■ **BRIEF**: Reproduce the full listing that appears beneath this instruction exactly.

[Begin]

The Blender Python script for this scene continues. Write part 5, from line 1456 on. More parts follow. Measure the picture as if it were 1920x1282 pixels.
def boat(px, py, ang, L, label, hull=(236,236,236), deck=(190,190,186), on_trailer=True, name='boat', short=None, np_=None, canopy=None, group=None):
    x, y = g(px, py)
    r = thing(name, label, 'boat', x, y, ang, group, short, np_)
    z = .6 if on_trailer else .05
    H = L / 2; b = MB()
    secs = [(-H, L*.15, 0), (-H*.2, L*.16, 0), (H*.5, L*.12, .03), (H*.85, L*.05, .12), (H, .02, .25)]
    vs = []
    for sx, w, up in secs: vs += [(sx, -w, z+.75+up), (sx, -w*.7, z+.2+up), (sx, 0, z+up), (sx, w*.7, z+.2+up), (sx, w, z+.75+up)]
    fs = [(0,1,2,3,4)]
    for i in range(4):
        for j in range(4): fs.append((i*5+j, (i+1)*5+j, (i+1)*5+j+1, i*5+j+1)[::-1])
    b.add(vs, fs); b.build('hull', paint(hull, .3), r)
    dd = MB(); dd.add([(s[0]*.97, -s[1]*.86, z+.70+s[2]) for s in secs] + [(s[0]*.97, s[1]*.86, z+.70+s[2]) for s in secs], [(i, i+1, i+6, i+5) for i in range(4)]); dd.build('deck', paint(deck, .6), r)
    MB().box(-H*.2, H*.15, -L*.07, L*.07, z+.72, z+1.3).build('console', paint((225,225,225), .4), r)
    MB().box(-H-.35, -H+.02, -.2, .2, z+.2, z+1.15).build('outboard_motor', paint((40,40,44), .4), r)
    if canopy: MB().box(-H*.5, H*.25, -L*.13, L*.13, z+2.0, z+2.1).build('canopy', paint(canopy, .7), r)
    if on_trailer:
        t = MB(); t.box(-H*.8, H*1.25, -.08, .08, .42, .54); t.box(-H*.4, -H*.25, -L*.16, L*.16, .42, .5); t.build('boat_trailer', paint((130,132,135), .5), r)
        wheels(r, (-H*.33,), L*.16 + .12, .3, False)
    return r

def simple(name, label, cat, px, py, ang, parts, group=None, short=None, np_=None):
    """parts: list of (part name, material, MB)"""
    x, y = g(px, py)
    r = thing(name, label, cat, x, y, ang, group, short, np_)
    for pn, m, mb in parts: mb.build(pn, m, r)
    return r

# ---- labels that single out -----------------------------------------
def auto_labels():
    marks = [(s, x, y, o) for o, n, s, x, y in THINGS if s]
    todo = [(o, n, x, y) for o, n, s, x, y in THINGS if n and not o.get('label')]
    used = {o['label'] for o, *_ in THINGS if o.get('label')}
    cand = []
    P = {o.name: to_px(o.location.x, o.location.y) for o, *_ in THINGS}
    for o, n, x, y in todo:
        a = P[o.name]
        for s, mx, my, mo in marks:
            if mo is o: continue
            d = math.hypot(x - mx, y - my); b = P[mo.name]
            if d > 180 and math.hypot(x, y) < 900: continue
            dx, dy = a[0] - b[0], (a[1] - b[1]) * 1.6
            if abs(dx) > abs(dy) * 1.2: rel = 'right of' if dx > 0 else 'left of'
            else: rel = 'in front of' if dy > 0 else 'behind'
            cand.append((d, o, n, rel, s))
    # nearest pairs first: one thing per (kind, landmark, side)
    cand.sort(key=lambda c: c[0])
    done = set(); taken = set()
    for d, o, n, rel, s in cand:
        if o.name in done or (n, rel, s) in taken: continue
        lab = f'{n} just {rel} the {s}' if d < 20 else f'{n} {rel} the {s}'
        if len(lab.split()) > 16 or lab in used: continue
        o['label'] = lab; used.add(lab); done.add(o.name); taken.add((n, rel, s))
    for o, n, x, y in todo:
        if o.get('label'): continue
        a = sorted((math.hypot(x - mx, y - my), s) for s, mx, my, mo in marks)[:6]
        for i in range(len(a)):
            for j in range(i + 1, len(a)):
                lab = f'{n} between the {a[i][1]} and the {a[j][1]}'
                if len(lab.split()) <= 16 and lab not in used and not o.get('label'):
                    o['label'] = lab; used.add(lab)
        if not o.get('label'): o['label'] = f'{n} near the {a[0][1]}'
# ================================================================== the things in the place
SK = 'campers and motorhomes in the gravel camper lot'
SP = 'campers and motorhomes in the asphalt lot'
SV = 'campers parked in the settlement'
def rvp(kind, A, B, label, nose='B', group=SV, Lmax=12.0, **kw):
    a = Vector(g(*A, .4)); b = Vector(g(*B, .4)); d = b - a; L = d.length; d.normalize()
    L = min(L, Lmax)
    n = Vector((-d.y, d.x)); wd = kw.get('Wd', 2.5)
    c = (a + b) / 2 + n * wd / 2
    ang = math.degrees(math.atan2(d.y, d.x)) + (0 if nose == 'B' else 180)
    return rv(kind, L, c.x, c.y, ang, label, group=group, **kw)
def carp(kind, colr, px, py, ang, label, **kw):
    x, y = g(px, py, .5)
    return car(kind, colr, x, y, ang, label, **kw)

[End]

■ **EXPECTED OUTPUT**:
The Blender Python script for this scene continues. Write part 5, from line 1456 on. More parts follow. Measure the picture as if it were 1920x1282 pixels.
def boat(px, py, ang, L, label, hull=(236,236,236), deck=(190,190,186), on_trailer=True, name='boat', short=None, np_=None, canopy=None, group=None):
    x, y = g(px, py)
    r = thing(name, label, 'boat', x, y, ang, group, short, np_)
    z = .6 if on_trailer else .05
    H = L / 2; b = MB()
    secs = [(-H, L*.15, 0), (-H*.2, L*.16, 0), (H*.5, L*.12, .03), (H*.85, L*.05, .12), (H, .02, .25)]
    vs = []
    for sx, w, up in secs: vs += [(sx, -w, z+.75+up), (sx, -w*.7, z+.2+up), (sx, 0, z+up), (sx, w*.7, z+.2+up), (sx, w, z+.75+up)]
    fs = [(0,1,2,3,4)]
    for i in range(4):
        for j in range(4): fs.append((i*5+j, (i+1)*5+j, (i+1)*5+j+1, i*5+j+1)[::-1])
    b.add(vs, fs); b.build('hull', paint(hull, .3), r)
    dd = MB(); dd.add([(s[0]*.97, -s[1]*.86, z+.70+s[2]) for s in secs] + [(s[0]*.97, s[1]*.86, z+.70+s[2]) for s in secs], [(i, i+1, i+6, i+5) for i in range(4)]); dd.build('deck', paint(deck, .6), r)
    MB().box(-H*.2, H*.15, -L*.07, L*.07, z+.72, z+1.3).build('console', paint((225,225,225), .4), r)
    MB().box(-H-.35, -H+.02, -.2, .2, z+.2, z+1.15).build('outboard_motor', paint((40,40,44), .4), r)
    if canopy: MB().box(-H*.5, H*.25, -L*.13, L*.13, z+2.0, z+2.1).build('canopy', paint(canopy, .7), r)
    if on_trailer:
        t = MB(); t.box(-H*.8, H*1.25, -.08, .08, .42, .54); t.box(-H*.4, -H*.25, -L*.16, L*.16, .42, .5); t.build('boat_trailer', paint((130,132,135), .5), r)
        wheels(r, (-H*.33,), L*.16 + .12, .3, False)
    return r

def simple(name, label, cat, px, py, ang, parts, group=None, short=None, np_=None):
    """parts: list of (part name, material, MB)"""
    x, y = g(px, py)
    r = thing(name, label, cat, x, y, ang, group, short, np_)
    for pn, m, mb in parts: mb.build(pn, m, r)
    return r

# ---- labels that single out -----------------------------------------
def auto_labels():
    marks = [(s, x, y, o) for o, n, s, x, y in THINGS if s]
    todo = [(o, n, x, y) for o, n, s, x, y in THINGS if n and not o.get('label')]
    used = {o['label'] for o, *_ in THINGS if o.get('label')}
    cand = []
    P = {o.name: to_px(o.location.x, o.location.y) for o, *_ in THINGS}
    for o, n, x, y in todo:
        a = P[o.name]
        for s, mx, my, mo in marks:
            if mo is o: continue
            d = math.hypot(x - mx, y - my); b = P[mo.name]
            if d > 180 and math.hypot(x, y) < 900: continue
            dx, dy = a[0] - b[0], (a[1] - b[1]) * 1.6
            if abs(dx) > abs(dy) * 1.2: rel = 'right of' if dx > 0 else 'left of'
            else: rel = 'in front of' if dy > 0 else 'behind'
            cand.append((d, o, n, rel, s))
    # nearest pairs first: one thing per (kind, landmark, side)
    cand.sort(key=lambda c: c[0])
    done = set(); taken = set()
    for d, o, n, rel, s in cand:
        if o.name in done or (n, rel, s) in taken: continue
        lab = f'{n} just {rel} the {s}' if d < 20 else f'{n} {rel} the {s}'
        if len(lab.split()) > 16 or lab in used: continue
        o['label'] = lab; used.add(lab); done.add(o.name); taken.add((n, rel, s))
    for o, n, x, y in todo:
        if o.get('label'): continue
        a = sorted((math.hypot(x - mx, y - my), s) for s, mx, my, mo in marks)[:6]
        for i in range(len(a)):
            for j in range(i + 1, len(a)):
                lab = f'{n} between the {a[i][1]} and the {a[j][1]}'
                if len(lab.split()) <= 16 and lab not in used and not o.get('label'):
                    o['label'] = lab; used.add(lab)
        if not o.get('label'): o['label'] = f'{n} near the {a[0][1]}'
# ================================================================== the things in the place
SK = 'campers and motorhomes in the gravel camper lot'
SP = 'campers and motorhomes in the asphalt lot'
SV = 'campers parked in the settlement'
def rvp(kind, A, B, label, nose='B', group=SV, Lmax=12.0, **kw):
    a = Vector(g(*A, .4)); b = Vector(g(*B, .4)); d = b - a; L = d.length; d.normalize()
    L = min(L, Lmax)
    n = Vector((-d.y, d.x)); wd = kw.get('Wd', 2.5)
    c = (a + b) / 2 + n * wd / 2
    ang = math.degrees(math.atan2(d.y, d.x)) + (0 if nose == 'B' else 180)
    return rv(kind, L, c.x, c.y, ang, label, group=group, **kw)
def carp(kind, colr, px, py, ang, label, **kw):
    x, y = g(px, py, .5)
    return car(kind, colr, x, y, ang, label, **kw)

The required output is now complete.